TASK INSTRUCTIONS: Your task is to give the listing below back word for word, pictures excluded.

RECORDED INFORMATION:
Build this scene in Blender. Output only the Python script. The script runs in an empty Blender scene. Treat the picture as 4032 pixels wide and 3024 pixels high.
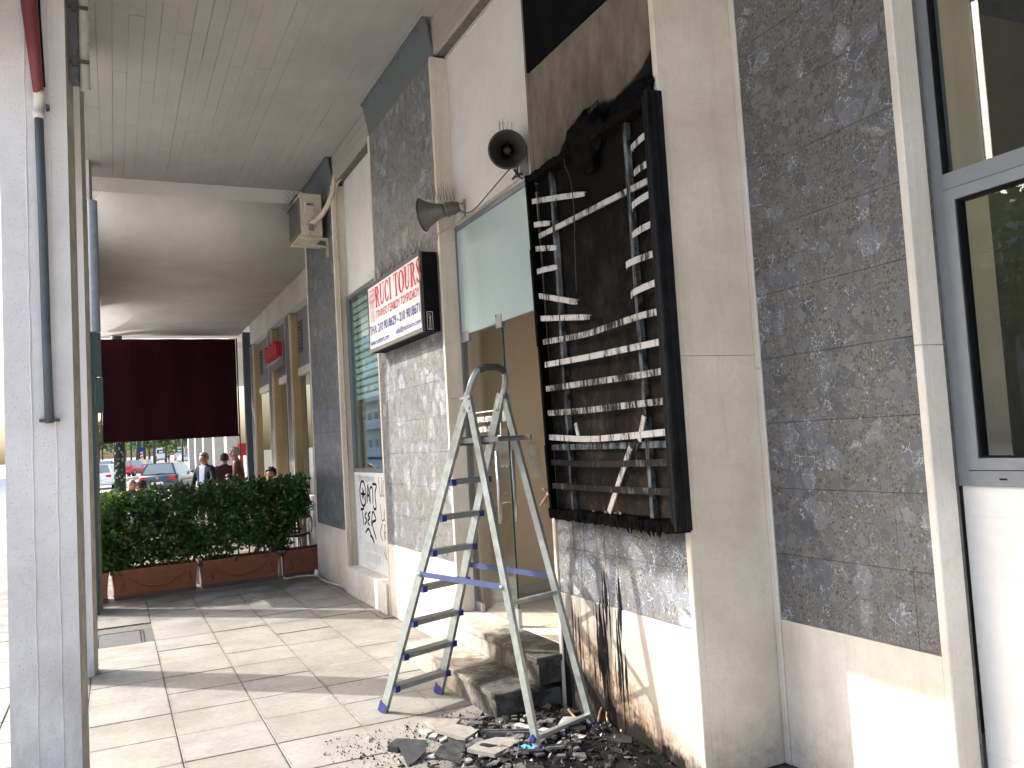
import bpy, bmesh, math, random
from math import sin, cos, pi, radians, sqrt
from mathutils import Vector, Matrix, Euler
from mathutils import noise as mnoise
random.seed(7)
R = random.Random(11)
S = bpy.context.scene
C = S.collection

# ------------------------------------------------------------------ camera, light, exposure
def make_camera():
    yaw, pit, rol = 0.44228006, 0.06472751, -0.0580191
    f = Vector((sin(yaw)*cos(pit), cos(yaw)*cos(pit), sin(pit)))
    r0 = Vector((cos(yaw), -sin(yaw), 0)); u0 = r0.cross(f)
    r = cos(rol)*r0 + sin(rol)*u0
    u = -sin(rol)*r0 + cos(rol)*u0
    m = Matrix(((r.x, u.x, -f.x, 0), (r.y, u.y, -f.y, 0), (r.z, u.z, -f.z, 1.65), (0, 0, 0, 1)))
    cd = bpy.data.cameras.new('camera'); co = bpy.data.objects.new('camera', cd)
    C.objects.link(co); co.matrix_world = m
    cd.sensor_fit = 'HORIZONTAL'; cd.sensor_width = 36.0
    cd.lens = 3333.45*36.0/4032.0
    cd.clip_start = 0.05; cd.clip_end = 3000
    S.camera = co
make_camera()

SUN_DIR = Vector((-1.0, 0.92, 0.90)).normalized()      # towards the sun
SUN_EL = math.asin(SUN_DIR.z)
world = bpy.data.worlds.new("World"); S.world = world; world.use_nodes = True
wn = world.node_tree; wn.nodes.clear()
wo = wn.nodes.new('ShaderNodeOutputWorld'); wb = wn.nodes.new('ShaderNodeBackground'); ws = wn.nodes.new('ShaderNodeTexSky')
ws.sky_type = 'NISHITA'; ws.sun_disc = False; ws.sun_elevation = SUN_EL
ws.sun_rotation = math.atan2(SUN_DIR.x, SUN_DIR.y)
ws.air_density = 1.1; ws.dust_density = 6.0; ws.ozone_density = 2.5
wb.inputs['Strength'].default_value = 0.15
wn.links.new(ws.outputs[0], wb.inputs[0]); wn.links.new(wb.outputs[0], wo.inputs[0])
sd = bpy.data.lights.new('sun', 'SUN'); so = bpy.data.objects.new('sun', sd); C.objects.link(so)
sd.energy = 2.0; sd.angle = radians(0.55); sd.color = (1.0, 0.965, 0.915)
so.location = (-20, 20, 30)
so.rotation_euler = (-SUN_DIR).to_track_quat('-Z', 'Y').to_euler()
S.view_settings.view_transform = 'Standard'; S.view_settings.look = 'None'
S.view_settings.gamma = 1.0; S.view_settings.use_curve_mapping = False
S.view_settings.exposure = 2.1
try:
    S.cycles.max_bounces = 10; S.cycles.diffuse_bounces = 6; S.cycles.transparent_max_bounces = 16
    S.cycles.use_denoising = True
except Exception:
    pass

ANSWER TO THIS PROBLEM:
Build this scene in Blender. Output only the Python script. The script runs in an empty Blender scene. Treat the picture as 4032 pixels wide and 3024 pixels high.
import bpy, bmesh, math, random
from math import sin, cos, pi, radians, sqrt
from mathutils import Vector, Matrix, Euler
from mathutils import noise as mnoise
random.seed(7)
R = random.Random(11)
S = bpy.context.scene
C = S.collection

# ------------------------------------------------------------------ camera, light, exposure
def make_camera():
    yaw, pit, rol = 0.44228006, 0.06472751, -0.0580191
    f = Vector((sin(yaw)*cos(pit), cos(yaw)*cos(pit), sin(pit)))
    r0 = Vector((cos(yaw), -sin(yaw), 0)); u0 = r0.cross(f)
    r = cos(rol)*r0 + sin(rol)*u0
    u = -sin(rol)*r0 + cos(rol)*u0
    m = Matrix(((r.x, u.x, -f.x, 0), (r.y, u.y, -f.y, 0), (r.z, u.z, -f.z, 1.65), (0, 0, 0, 1)))
    cd = bpy.data.cameras.new('camera'); co = bpy.data.objects.new('camera', cd)
    C.objects.link(co); co.matrix_world = m
    cd.sensor_fit = 'HORIZONTAL'; cd.sensor_width = 36.0
    cd.lens = 3333.45*36.0/4032.0
    cd.clip_start = 0.05; cd.clip_end = 3000
    S.camera = co
make_camera()

SUN_DIR = Vector((-1.0, 0.92, 0.90)).normalized()      # towards the sun
SUN_EL = math.asin(SUN_DIR.z)
world = bpy.data.worlds.new("World"); S.world = world; world.use_nodes = True
wn = world.node_tree; wn.nodes.clear()
wo = wn.nodes.new('ShaderNodeOutputWorld'); wb = wn.nodes.new('ShaderNodeBackground'); ws = wn.nodes.new('ShaderNodeTexSky')
ws.sky_type = 'NISHITA'; ws.sun_disc = False; ws.sun_elevation = SUN_EL
ws.sun_rotation = math.atan2(SUN_DIR.x, SUN_DIR.y)
ws.air_density = 1.1; ws.dust_density = 6.0; ws.ozone_density = 2.5
wb.inputs['Strength'].default_value = 0.15
wn.links.new(ws.outputs[0], wb.inputs[0]); wn.links.new(wb.outputs[0], wo.inputs[0])
sd = bpy.data.lights.new('sun', 'SUN'); so = bpy.data.objects.new('sun', sd); C.objects.link(so)
sd.energy = 2.0; sd.angle = radians(0.55); sd.color = (1.0, 0.965, 0.915)
so.location = (-20, 20, 30)
so.rotation_euler = (-SUN_DIR).to_track_quat('-Z', 'Y').to_euler()
S.view_settings.view_transform = 'Standard'; S.view_settings.look = 'None'
S.view_settings.gamma = 1.0; S.view_settings.use_curve_mapping = False
S.view_settings.exposure = 2.1
try:
    S.cycles.max_bounces = 10; S.cycles.diffuse_bounces = 6; S.cycles.transparent_max_bounces = 16
    S.cycles.use_denoising = True
except Exception:
    pass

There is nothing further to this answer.